Varun Beverages, one of the largest bottlers of PepsiCo products outside the US, on Monday announced its first quarter earnings for the calendar year 2024 with profit at Rs 547.98 crore, up 24.9 per cent in comparison to Rs 438.57 crore during the same period last year. It posted revenue from operations at Rs 4397.98 crore, up 11.3 per cent as against Rs 3952.59 crore during the same quarter the previous year. The company EBITDA stood at Rs 990 crore, up 24 per cent YoY.
JK Cement recorded its fourth quarter profit at Rs 219.68 crore, up 104.7 per cent in comparison to Rs 107.34 crore during the same period last year. It posted revenue from operations at Rs 3,105.8 crore, recording a rise of 11.8 per cent from Rs 2,777.9 crore during the corresponding quarter of the previous year. The company EBITDA stood at Rs 649.9 crore.
The company board recommended a dividend at the rate of Rs 15 per equity share (i.e. 150 per cent) and special dividend at the rate of Rs 5 per equity share (i.e. 50 per cent), taking overall dividend at the rate of Rs 20 i.e. 200 per cent per equity share of Rs 10 each (fully paid up) for the Financial Year 2023-24.

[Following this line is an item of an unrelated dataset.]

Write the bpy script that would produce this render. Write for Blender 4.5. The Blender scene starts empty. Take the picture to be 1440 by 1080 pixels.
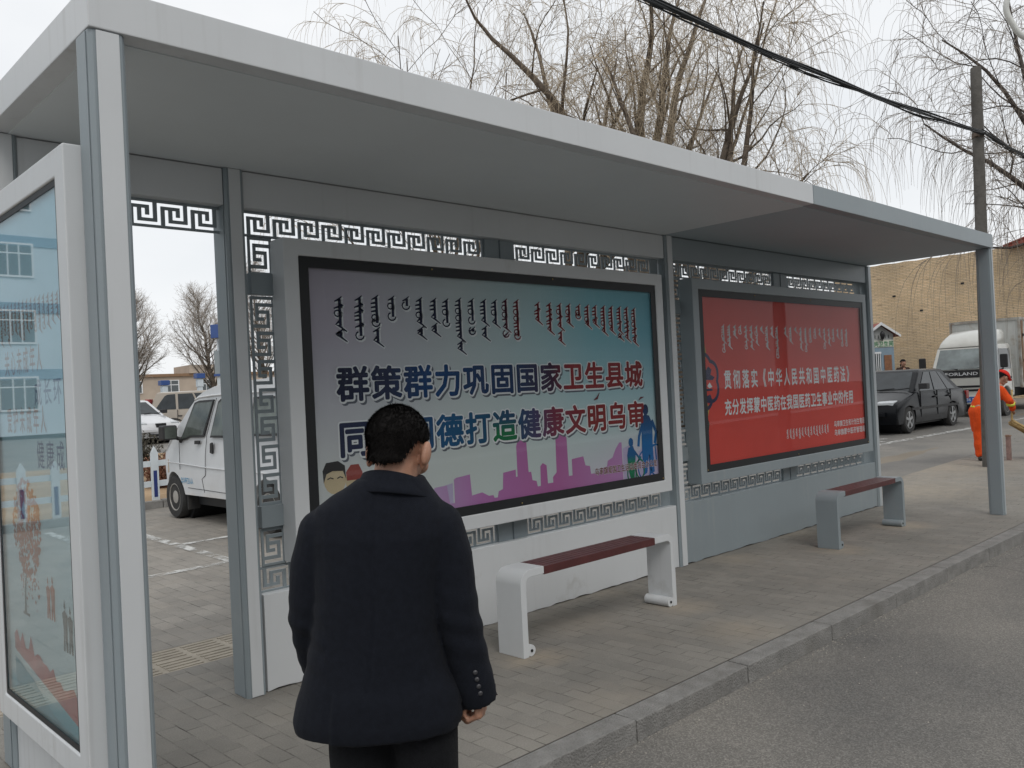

“DLPL posted a robust quarter, with revenue growing 11% YoY on the back of sample volume increasing 9% YoY and Swasthfit contributing 24% to the topline. DLPL’s focus and execution prowess on expanding its presence in Tier 3+ cities (bulk of expansion) is likely to support its high single-digit revenue growth in core markets (Delhi NCR). With pricing pressures abating, DLPL remains well positioned to capture the structural tailwinds enjoyed by the Indian healthcare industry. Strong balance sheet (net cash of Rs 8.7bn), and improving return ratios provide comfort on valuations.”
- Anshul Agrawal, Equity Research Analyst, Emkay Global Financial Services Ltd
BEML Limited reported Q4 earnings with profit at Rs 256.80 crore, up 62.9 per cent on-year in comparison to Rs 157.69 crore during the fourth quarter of FY23. It posted revenue from operations at Rs 1513.65 crore, up 9.1 per cent as against Rs 1387.94 crore during the same period last year. The company EBITDA stood at Rs 370.4 crore, up 29.2 per cent on-year.
The company board also recommended a final dividend of Rs 15.50 per equity share (i.e.155 per cent of paid-up share capital).